Twelve Chicago strike-breakers were brought in, but the railway eventually came to an amicable understanding with its employees and the strike was over within days. The strike involved relatively few workers and had little impact on the company’s operations other than the inconvenience.

By the late fall, the financial situation of the CPR was so desperate that at the instigation of Van Horne, Egan announced a series of wage cuts. The engineers were confronted with a $6 a month reduction in their wage.

“The CPR paid its engineers $3.50 a day,” wrote Smith, “of which $1.50 was deducted for meals. The men worked 12-hour shifts, often back-to-back, and had to settle for whatever sleeping quarters the company provided. In Calgary the ‘bunkhouse’ was an empty boxcar.”

In recounting the events of 1883, the Free Press on March 19, 1892, said: “Those days were stirring times in railway circles.
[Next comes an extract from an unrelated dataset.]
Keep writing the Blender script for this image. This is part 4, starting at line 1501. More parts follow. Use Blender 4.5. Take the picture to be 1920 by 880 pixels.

The great corporation was steadily pushing on the line across the great Canadian prairie land, making records in track-laying ...”

To instill the men to even greater enterprise, Van Horne in April 1883 had actually increased wages — engineers and freight conductors received a $12 a month increase, firemen and freight conductors $7 per month.

But by December, trade had slackened on the line and the company’s troubled financial position had intensified. 

“The company resolved upon a policy of economy and retrenchment,” wrote the newspaper. 

Under the new policy, labourers were released and the salaries of all permanent employees were decreased.

In addition to the wage cuts, the CPR demanded its employees sign a form declaring: “We hereby agree to accept employment from the Canadian Pacific Railway Company at the rate of wages offered by the company, in our present capacities.”

The objective of the pay cuts and employee agreement was to reassure potential investors that the CPR was addressing its business problems, making the company stock a sound investment.

The financial constraints backfired  when it came to labour relations as the Brotherhood of Locomotive Engineers resolved to oppose their pay cut.